Tomorrow my husband and I will celebrate the children's gotcha day. Gotcha day for those of you who haven't adopted is the day you finalized the child's adoption and you officially "got" them. But for my husband and I, it is the day we "found" our children.
Three years ago we were living in an apartment in Kiev waiting to go back to the Adoption Center and look at all of the books of orphans. Ukraine had the policy that you do not preselect a child to adopt, you find them when in the country.
A date is set and you go with your translator to the Government Adoption Center and meet with a psychologist and look at photos and books from orphanages to select a child to see. You then travel usually by train to the city where the orphanage is and visit the child. You then decide if you would like to adopt the child. If not, back to the Adoption Center in Kiev and back to the books.
We had been in Kiev and selected a 2 year old boy to see. We traveled all night on the train and met with the director of the orphanage to arrange to see the child. I was so excited, scared, eager but when we went to his room we found a very sick, disabled and weak boy. I held him and cried. I was open to adopting a child with many disabilities but this child was not for us. This child needed 24 hour care for the rest of his life and I couldn't do it. I knew this was not to be my son. I still think about this little boy and pray he is cared for and loved.
After returning to Kiev and meeting again with the Adoption Center we were shown a photo of another little boy who had just turned 3. The photo was him in a crib with the saddest look I had ever seen on a child. We said we would see him. Since we had hoped to adopt 2 children, I told them to show me the girls available. Even though it is difficult to find a girl, I knew I wanted to complete out family with a girl and I wanted my husband to have a girl to love and to adore him. We searched but I didn't get any feelings of wanting to see any child until the back of the book one of the last pages was a photo of an infant girl. She was 20 months old now but sick, blind and probably retarded. She was most likely a child of fetal German measles.

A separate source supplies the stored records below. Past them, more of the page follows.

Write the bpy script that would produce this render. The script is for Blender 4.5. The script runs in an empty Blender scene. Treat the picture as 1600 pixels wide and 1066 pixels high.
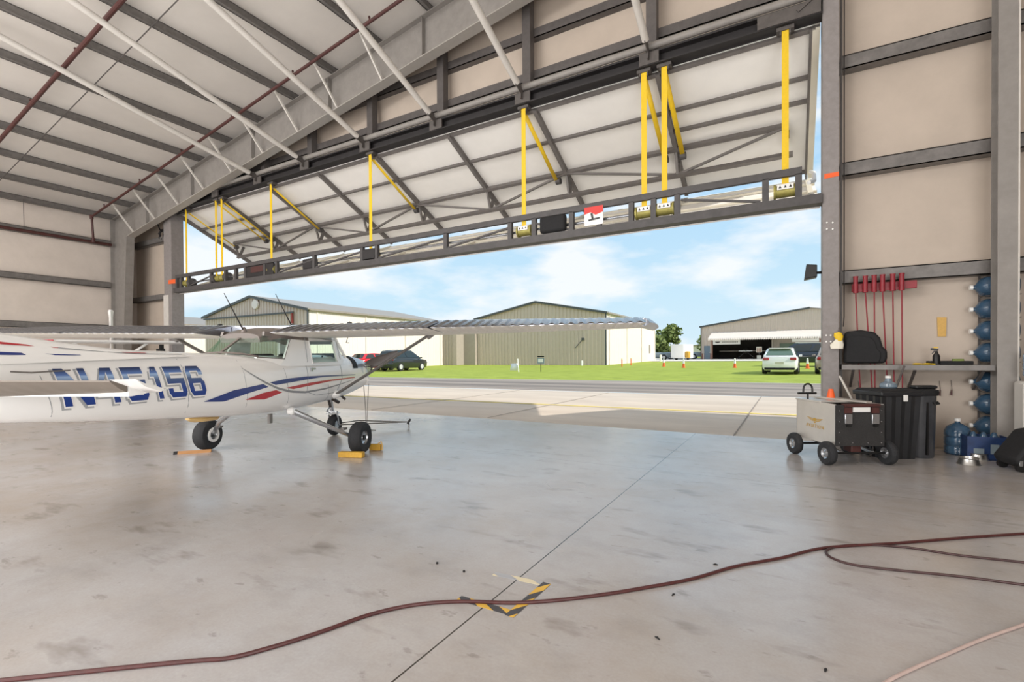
import bpy, bmesh, math, random
from mathutils import Vector, Matrix
random.seed(7)
C = bpy.context.scene.collection
PI = math.pi

# ------------------------------------------------------------------ camera
F = 753.57; H = 1.315; PY = 565.897
yaw, pit, rol = math.radians(29.9447), math.radians(-.5222), math.radians(-.31007)
fw = Vector((-math.sin(yaw)*math.cos(pit), math.cos(yaw)*math.cos(pit), math.sin(pit)))
r0 = Vector((math.cos(yaw), math.sin(yaw), 0)); u0 = r0.cross(fw)
cr = math.cos(rol)*r0 + math.sin(rol)*u0; cu = -math.sin(rol)*r0 + math.cos(rol)*u0
cam = bpy.data.objects.new('camera', bpy.data.cameras.new('camera')); C.objects.link(cam)
m = Matrix((cr, cu, -fw)).transposed().to_4x4(); m.translation = (0, 0, H); cam.matrix_world = m
cam.data.sensor_width = 36; cam.data.lens = F/1600*36; cam.data.shift_y = (PY-533)/1600
cam.data.clip_end = 600; cam.data.clip_start = .05
bpy.context.scene.camera = cam

# measuring helpers: where a sight line of the survey photo meets a wall plane or the floor
def _ray(px, py): return fw*F + cr*(px-800) - cu*(py-PY)
def wal(px, py, y):
    v = _ray(px, py); t = y/v.y; return Vector((v.x*t, y, H+v.z*t))
def flo(px, py, z=0.):
    v = _ray(px, py); t = (z-H)/v.z; return Vector((v.x*t, v.y*t, z))
SL = .0135
def gz(y): return max(0., SL*(y-9.5))

# ------------------------------------------------------------------ materials
def lin(c):
    if isinstance(c, str): c = [int(c[i:i+2], 16)/255 for i in (0, 2, 4)]
    return [((x+.055)/1.055)**2.4 if x > .04045 else x/12.92 for x in c]
def mat(name, col, rough=.5, metal=0., var=0., scale=3., bump=0., bscale=40., stretch=(1,1,1), col2=None, trans=0., alpha=1., spec=None, coat=0., rvar=0.):
    m = bpy.data.materials.new(name); m.use_nodes = True
    nt = m.node_tree; N = nt.nodes; L = nt.links; b = N['Principled BSDF']
    c = lin(col)+[1]
    b.inputs['Base Color'].default_value = c
    b.inputs['Roughness'].default_value = rough; b.inputs['Metallic'].default_value = metal
    if trans: b.inputs['Transmission Weight'].default_value = trans
    if alpha < 1: b.inputs['Alpha'].default_value = alpha
    if spec is not None: b.inputs['Specular IOR Level'].default_value = spec
    if coat: b.inputs['Coat Weight'].default_value = coat; b.inputs['Coat Roughness'].default_value = .08
    if var or col2 or bump or rvar:
        tc = N.new('ShaderNodeTexCoord'); mp = N.new('ShaderNodeMapping'); mp.inputs['Scale'].default_value = stretch
        L.new(tc.outputs['Object'], mp.inputs['Vector'])
    if var or col2 or rvar:
        n = N.new('ShaderNodeTexNoise'); n.inputs['Scale'].default_value = scale; n.inputs['Detail'].default_value = 6; n.inputs['Roughness'].default_value = .65
        L.new(mp.outputs[0], n.inputs['Vector'])
        mr = N.new('ShaderNodeMapRange'); mr.inputs[1].default_value = .3; mr.inputs[2].default_value = .7
        L.new(n.outputs['Fac'], mr.inputs[0])
        mx = N.new('ShaderNodeMix'); mx.data_type = 'RGBA'
        if col2: c1, c2 = lin(col), lin(col2)
        else:
            c0 = lin(col); c1 = [x*(1-var) for x in c0]; c2 = [min(1, x*(1+var)) for x in c0]
        mx.inputs['A'].default_value = c1+[1]; mx.inputs['B'].default_value = c2+[1]
        L.new(mr.outputs[0], mx.inputs['Factor']); L.new(mx.outputs['Result'], b.inputs['Base Color'])
        if rvar:
            rr = N.new('ShaderNodeMapRange'); rr.inputs[3].default_value = rough-rvar; rr.inputs[4].default_value = rough+rvar
            L.new(mr.outputs[0], rr.inputs[0]); L.new(rr.outputs[0], b.inputs['Roughness'])
    if bump:
        n2 = N.new('ShaderNodeTexNoise'); n2.inputs['Scale'].default_value = bscale; n2.inputs['Detail'].default_value = 4
        L.new(mp.outputs[0], n2.inputs['Vector'])
        bp = N.new('ShaderNodeBump'); bp.inputs['Strength'].default_value = bump; bp.inputs['Distance'].default_value = .05
        L.new(n2.outputs['Fac'], bp.inputs['Height']); L.new(bp.outputs[0], b.inputs['Normal'])
    return m
M = {}
def mk(k, *a, **kw): M[k] = mat(k, *a, **kw)
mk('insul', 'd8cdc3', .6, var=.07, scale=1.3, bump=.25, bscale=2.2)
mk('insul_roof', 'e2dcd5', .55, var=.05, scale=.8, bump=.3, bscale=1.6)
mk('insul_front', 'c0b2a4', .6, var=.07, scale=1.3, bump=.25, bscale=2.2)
mk('insul_door', 'eeebe6', .5, var=.04, scale=1., bump=.35, bscale=1.8)
mk('steel_gray', '8d8883', .5, var=.12, scale=5)
mk('steel_dark', '5a5553', .5, var=.2, scale=6)
mk('galv', '75716e', .45, .15, var=.2, scale=8)
mk('header', '262324', .6, var=.3, scale=4)
mk('plate', '57524f', .6, var=.2, scale=8)
mk('jamb', '8a8482', .6, var=.12, scale=12)
mk('flange', 'aaa49d', .5, var=.06, scale=6)
mk('jamb_white', 'cdc8c2', .5, var=.06, scale=6)
mk('brace', 'd4cfc8', .45, var=.05, scale=5)
mk('rust_pipe', '4d2a27', .5, var=.2, scale=9)
mk('door_steel', '6a6562', .5, var=.15, scale=7)
mk('truss', '4c4949', .55, var=.2, scale=7)
mk('cream', 'd8d2c2', .5, var=.04)
mk('yellow', 'e8c11c', .55, var=.06, scale=20)
mk('drum', 'a39a55', .5, .3, var=.15, scale=20)
mk('white', 'ecebe8', .4)
mk('black', '131314', .45)
mk('softblack', '1b1b1d', .8, var=.25, scale=25)
mk('rubber', '26272a', .75, var=.2, scale=30, bump=.3, bscale=90)
mk('silver', 'b9bcc0', .25, .9)
mk('rim', 'c9cacb', .4, .2)
mk('chrome', 'c4c4c2', .32, 1.)
mk('plane_white', 'f4f3f1', .22, coat=.5)
mk('wing_white', 'efe9df', .35)
mk('plane_roof_shaded', '756c67', .35)  # darkened tone: shade on the cabin roof painted in
mk('alu', 'b4b7bd', .28, .75)
mk('wing_alu', 'b9bdc6', .2, .8)
mk('alu_bead', '8e9096', .22, .85)
mk('gray_paint', '77736f', .45)
mk('elevator_shaded', '71685f', .45)  # shade on the raised elevator, put into its colour
mk('navy', '22357d', .3, coat=.4)
mk('redpaint', 'b8242f', .3, coat=.4)
mk('stripe_gray', '8d8f93', .35)
mk('num_shadow', 'a6a8ab', .4)
mk('prop', '3a3331', .5, var=.15, scale=10)
mk('leather', '2c2e31', .7)
mk('wood', 'a87a4c', .6, var=.2, scale=6, stretch=(1,12,12))
mk('wood_yellow', 'c79a35', .6, var=.2, scale=9)
mk('tan', 'd9b77a', .5)
mk('steel_box', 'd2cdc6', .35, .45, var=.05, scale=4)
mk('gold', 'c9a24a', .4, .3)
mk('diamond', '3c3b3b', .4, .4, var=.25, scale=60, bump=.5, bscale=160)
mk('bin_gray', '4a4b4f', .3, .2, var=.2, scale=6)
mk('bin_black', '202124', .45, var=.2, scale=12)
mk('redrod', '8e2530', .45, var=.15, scale=15)
mk('orange', 'f0642a', .5)
mk('water', '43627e', .12, trans=.25, alpha=.9, var=.3, scale=9)
mk('jugclear', '8fa3b3', .1, trans=.35, alpha=.9)
mk('crate', '1d3560', .5, var=.25, scale=12)
mk('dispenser', 'd9d6d0', .4)
mk('beige_panel', 'b59f8e', .6)
mk('bag', 'e9e4d4', .5)
mk('paper', 'd4ab61', .8, var=.08, scale=30)
mk('hose', '4b2322', .5, var=.25, scale=30)
mk('hose_dark', '3f2626', .5, var=.3, scale=30)
mk('hose_pale', 'b49f98', .55, var=.1, scale=20)
mk('cord', '2a2627', .6)
mk('asphalt', '6a625d', .9, col2='a89c91', scale=.45, stretch=(.12,2.2,1), bump=.1, bscale=60)
mk('apron', 'b9aa9b', .75, col2='cdbfaf', scale=.7, stretch=(.5,2.,1))
mk('concrete_far', 'd9d4cb', .8, var=.04)
mk('grass', '7f8f2c', .95, col2='a9b548', scale=1.6, stretch=(.6,1.4,1), bump=.8, bscale=22)
mk('yellow_line', 'e6cf6a', .8, var=.15, scale=6)
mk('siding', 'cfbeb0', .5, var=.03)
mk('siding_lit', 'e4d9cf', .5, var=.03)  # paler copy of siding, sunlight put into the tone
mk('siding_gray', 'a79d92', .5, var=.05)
mk('trim_dark', '4b4f50', .5)
mk('roofmetal', '8d857c', .45, var=.06)
mk('redtrim', '8a3a34', .6)
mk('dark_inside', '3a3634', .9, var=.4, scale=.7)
mk('brick', '9a6a58', .8, var=.15, scale=10)
mk('car_white', 'f3f3f1', .2, coat=.8)
mk('car_black', '1f2528', .2, coat=.8)
mk('car_blue', '1e2a3e', .2, coat=.8)
mk('car_red', 'd5202a', .25, coat=.8)
mk('car_beige', 'a39488', .25, coat=.8)
mk('car_gray', '7e8b92', .3, coat=.6)
mk('glass_dark', '20292b', .05, spec=.8)
mk('glass_green', '5d7263', .06, spec=.8)
mk('taillight', 'a8161c', .2)
mk('leaf', '5a6e3c', .9, col2='8c9656', scale=2.5)
mk('bark', '5b4a3a', .9)
mk('teal', '8fc4c2', .1)
mk('sign_red', 'd8352e', .5)
mk('conc_dark', '8a7f76', .8)

def glass(name, tint, a):
    m = bpy.data.materials.new(name); m.use_nodes = True; nt = m.node_tree; nt.nodes.clear()
    o = nt.nodes.new('ShaderNodeOutputMaterial'); mix = nt.nodes.new('ShaderNodeMixShader')
    t = nt.nodes.new('ShaderNodeBsdfTransparent'); t.inputs[0].default_value = lin(tint)+[1]
    g = nt.nodes.new('ShaderNodeBsdfGlossy'); g.inputs['Roughness'].default_value = .03
    mix.inputs[0].default_value = a
    nt.links.new(t.outputs[0], mix.inputs[1]); nt.links.new(g.outputs[0], mix.inputs[2]); nt.links.new(mix.outputs[0], o.inputs[0])
    M[name] = m
glass('pane', 'eaf6f0', .06)

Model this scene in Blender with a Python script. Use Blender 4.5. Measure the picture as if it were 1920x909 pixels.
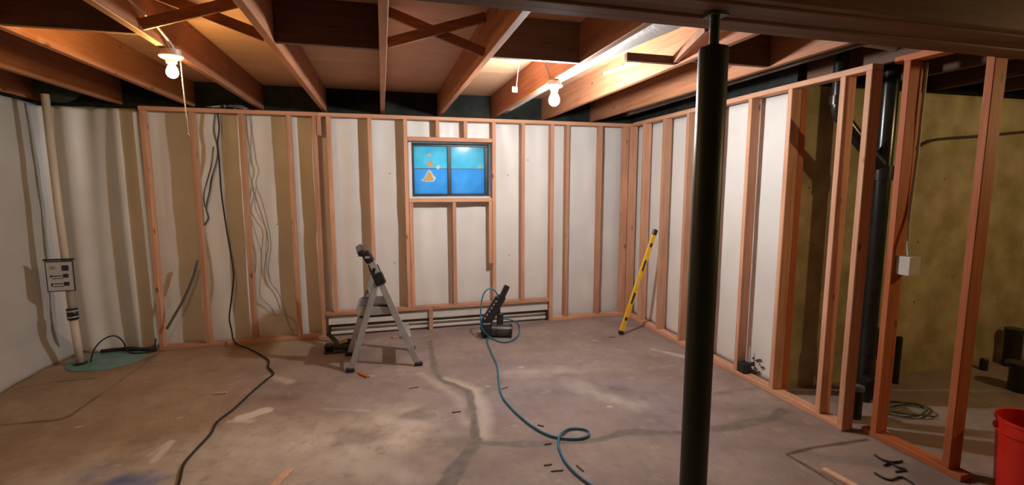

They encouraged us to skip her but my heart went out to her.
The next day we left by train. The Sunny Orphanage had 300 children 0-3 years old and from what we saw they were very poor. I have traveled a lot in my life but Ukraine was poor.
We met with little Vladdy first, shy with big brown eyes. Small and non -verbal. This sad little boy came to us and I knew that he was meant to be our son.
Later we went to another building to see Masha. They brought her out to the waiting room and I started to weep. A blond pale child with scabs and sores all over her face and body (allergies and exzema) a blind small right eye and low vision left eye and it was evident that this little child couldn't see. But, I knew she was my daughter. Even when my husband said are you sure and the translators said we can find you a better one I knew that she was meant to be ours.
There is so much more I could say, the whole trip and month spent in Ukraine is a book waiting to be written. But tomorrow is the day-Halloween, when we found our children and to me it will always be their Gotcha Day.